Prosperity: Is the Glass Half Empty, Half Full, Or Does It Matter?


What is your overall view of the world? When you take a good look at what's happening in the corporate workplace of our country, when you see the off-shoring of our manufacturing jobs, the destruction of our own middle class and the impending collapse of both the health care system and social security, do you think, "Ah, all will be well soon enough." Or, like Chicken Little, do you call out, "The sky is falling, the sky is falling!"
We all have certain filters we apply to our view of the world. I try to span a broad range of both optimism or pessimism when it came to describing the reality of being middle-aged, unemployed or underemployed, with the remnants of what was once a retirement plan. While I can paint a pretty dark picture of this reality, I also know the light that exists when we refuse to be a victim of such circumstances.

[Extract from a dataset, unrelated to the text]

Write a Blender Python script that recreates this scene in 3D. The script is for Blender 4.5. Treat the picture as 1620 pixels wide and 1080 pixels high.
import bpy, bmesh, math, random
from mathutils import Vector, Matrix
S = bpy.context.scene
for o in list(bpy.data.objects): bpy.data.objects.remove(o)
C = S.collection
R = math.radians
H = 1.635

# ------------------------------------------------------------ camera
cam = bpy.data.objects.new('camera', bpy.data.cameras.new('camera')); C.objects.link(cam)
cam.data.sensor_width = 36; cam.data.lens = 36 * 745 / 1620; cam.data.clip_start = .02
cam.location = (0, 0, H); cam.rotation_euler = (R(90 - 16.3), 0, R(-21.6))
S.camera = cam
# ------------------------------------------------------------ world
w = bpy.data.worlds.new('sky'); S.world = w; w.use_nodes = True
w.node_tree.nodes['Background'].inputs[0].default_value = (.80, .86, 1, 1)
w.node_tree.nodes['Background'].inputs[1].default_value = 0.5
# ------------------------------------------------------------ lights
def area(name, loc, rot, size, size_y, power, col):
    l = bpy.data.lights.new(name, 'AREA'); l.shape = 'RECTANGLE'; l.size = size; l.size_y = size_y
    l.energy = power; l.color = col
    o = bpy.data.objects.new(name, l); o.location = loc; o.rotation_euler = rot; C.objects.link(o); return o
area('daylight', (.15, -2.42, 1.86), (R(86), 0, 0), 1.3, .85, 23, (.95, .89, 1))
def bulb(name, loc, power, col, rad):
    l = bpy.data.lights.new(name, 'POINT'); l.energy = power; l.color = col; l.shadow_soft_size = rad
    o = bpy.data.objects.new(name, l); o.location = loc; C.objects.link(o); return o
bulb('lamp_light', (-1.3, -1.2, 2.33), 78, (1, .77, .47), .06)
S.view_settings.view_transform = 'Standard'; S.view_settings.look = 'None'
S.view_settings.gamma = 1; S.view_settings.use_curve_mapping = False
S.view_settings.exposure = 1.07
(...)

The truth is this: I was able to create the light and prosperity I am living now because I foresaw the coming storm, took action and turned it to good.I say this because how you view the world can either prepare you, scare you or leave you without a clue when darkness descends.
You've heard of the clichéd paradigm of the glass being half full or half empty, right? While I see the paradigm as flawed because it doesn't allow for the size of the glass to shrink or expand based on our outlook or how we move in the world, it can still help us determine our way of viewing the world, what we read or how we judge.
I describe it in this way:
  1. The glass is bone dry.
  2. (The problem with self-fulfilling pessimism is that it is self-fulfilling. It drives us down to the depths of the darkness and holds us under water. We suffocate ourselves.)
  3. The glass is always half empty. (Is it, really?)
  4. The glass is at 50% of its current capacity, neither half full nor half empty.
  5. (An objective, accurate and balanced view. These people have the ability to see the good in the bad, the bad in the good, and remain balanced.)
  6. The glass is always half full. (Is it, really?)
  7. The glass has an infinite supply of water.
  8. (The problem with delusional optimism, based on denial of the facts, is that it is not self-fulfilling. This is akin to an ostrich with its head in the sand. As the lion charges, the ostrich quickly becomes dinner.
What is your view, based on this half-full, half-empty analogy?
My approach in life is as follows:
  • Take a balanced view; acknowledge both my blessings and my emptiness, with gratitude and humility for both.
  • Leverage my blessings up to greater good, strive to fill my emptiness constructively, fight the darkness and flip adversity on its back to turn it to good. I call this mental jujitsu.
  • Expand the size of the glass by choosing to face head on the hard facts and do something about them; refuse to be a victim.
I have come to believe that mindset is one of the keys to creating light from darkness. So, let's start here and let me ask you again, where do you see yourself within this analogy of the half-full, half-empty glass? It this view serving your ability to prepare yourself and create the prosperity you desire? If not, it may be time to take a different view.